His historic climbing achievements only hint at the man himself. There are revelations of his character in this book, In High Places. It is succinctly written without superfluous padding, jarring like rap at times, taking the reader up his climbs ever longer, ever harder, ever higher. Along the way we have glimpses of his metaphysical development, as he passed from rebellion into a period of spiritual confusion until, finally, he was beginning to show an awareness and acceptance of what is. Although, having said that, he had an unusual if not paranoid obsession with armchair critics coming out of their holes to annoy him. Certainly, towards the end of his life and beyond the scope of this book, he did seem more tranquil; perhaps that was to do with the merciless passage of time as with all of us.

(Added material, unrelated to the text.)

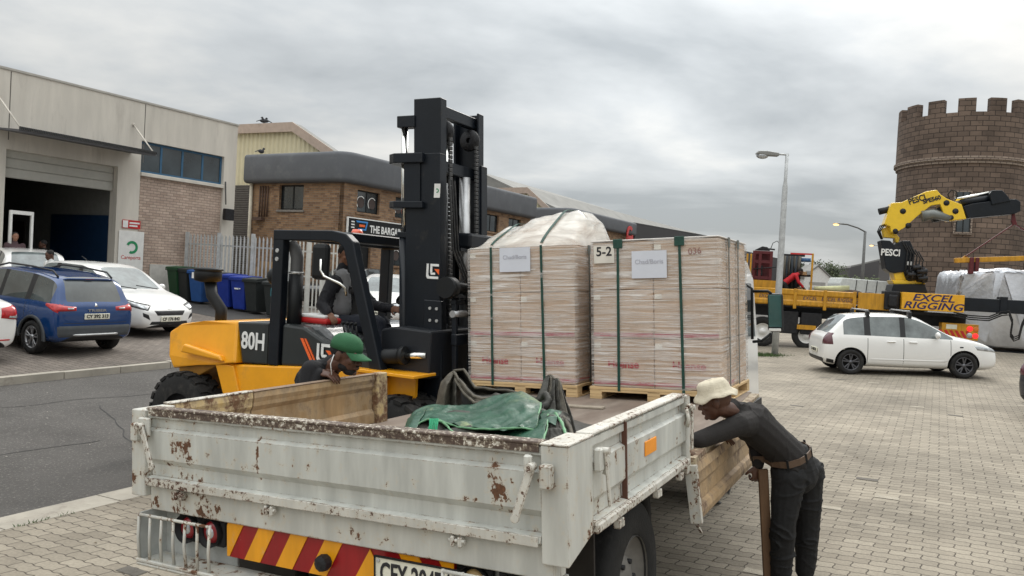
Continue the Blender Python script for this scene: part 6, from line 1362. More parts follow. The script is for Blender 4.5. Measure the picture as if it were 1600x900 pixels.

So, in this book, the reader will trace the development of the climber and the man, but mostly the climber. For although he climbs to find out more about himself he keeps most of his discoveries to himself and his life beyond climbing is hardly dealt with at all; the fact that he married is given one sentence. He was not sentimental but he was a climber and that is what this book is about.
The first two pages set the scene and develop a theme that runs through the book how he was able to bend his will to maintain upward progress through the most adverse conditions when he was fully convinced of the logic of the route. In fact, he never faltered, never backed down; took every pitch on a climb that came his way. He was helped in this by an ability to acclimatise quickly and with vast reserves of strength. He was a supreme athlete an aristocrat amongst the rest. He was, by nature, physically suited to climbing and he did have a strong competitive streak as is revealed in his early years when competing with Sassenachs for plumb climbs in Glencoe and on the Ben. His natural aptitude for climbing would have come to nought had he not served a very long and hard apprenticeship getting out of difficult situations successfully by the strength of our own ability in Scotland, the Dolomites and the Alps, which helped him accumulate a store of knowledge to survive situations on the great faces of Annapurna and Everest.